Let me be clear. This is not a partisan issue. Harassers cross party lines and really don’t care if you’re a Republican, Democrat or Independent. So with all the division in our country right now, aren’t we all Americans? Americans who believe that victims of harassment should not be forced to give up the protections established by the Seventh Amendment, which guarantees all citizens the right to a jury trial in an open court.

Trust me. No one starts a job expecting to get into a dispute. We start jobs with the hope and excitement of a new beginning. The argument that victims of harassment have “agreed” to give up their Constitutional rights, when they are compelled sign an employment contract with an arbitration clause is ridiculous. When employers make arbitration clauses mandatory in contracts, they insist that employees’ waive their rights as a condition of getting the job.

I suspect that hundreds of thousands of American workers have no idea if their employment contracts contain arbitration clauses or that such clauses may prevent them from suing in court if they are sexually harassed or retaliated against for complaining about workplace discrimination.

Do you?

According to the National Employment Lawyers Association, in 2010 36 million employees — or roughly a third of the non-union workforce — were subject to mandatory arbitration for workplace disputes.

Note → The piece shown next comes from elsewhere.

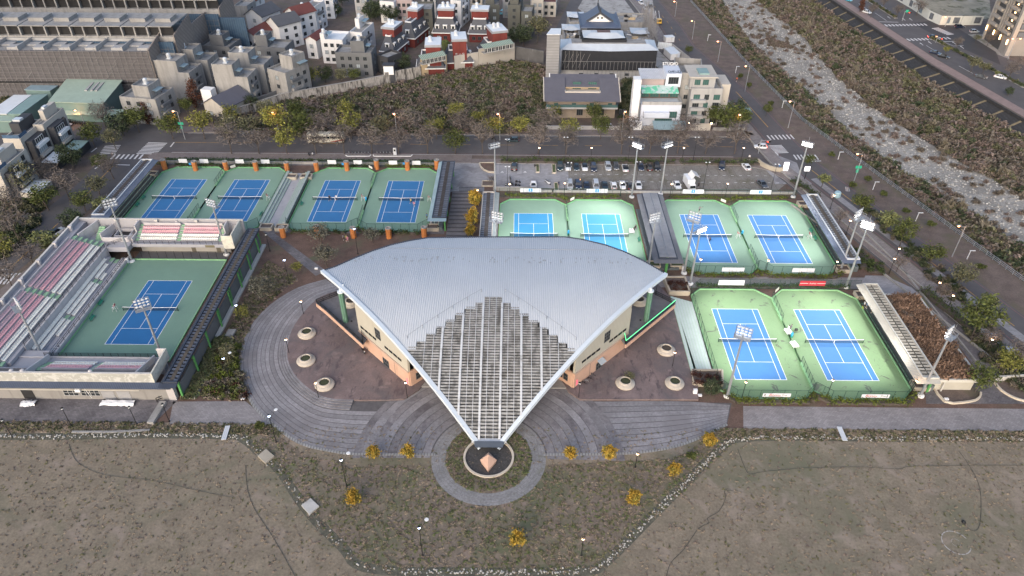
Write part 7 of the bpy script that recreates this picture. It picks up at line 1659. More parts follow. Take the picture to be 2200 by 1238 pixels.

And employees fare much worse if they actually find themselves in arbitration. According to Alexander Colvin’s 2011 Cornell University study that examined the results of workplace arbitration using data from the American Arbitration Association, the employee win rate was only 21.4% — a figure that is lower than employee win rates in employment litigation trials.

Harassment not only damages women and their families — it’s bad for business. Men who engage in harassment are not fully concentrating on their jobs — and women who are harassed cannot perform at their best. Overall, it affects the bottom line.

Let’s work together to change this. Let’s get bipartisan support for the bills being introduced on Capitol Hill. Let’s take sexual harassment in the workplace out of the shadows and into the light of day. Let’s give a voice to those who have been voiceless. Together, we can speak up, stand up and create a safer and more productive work environment.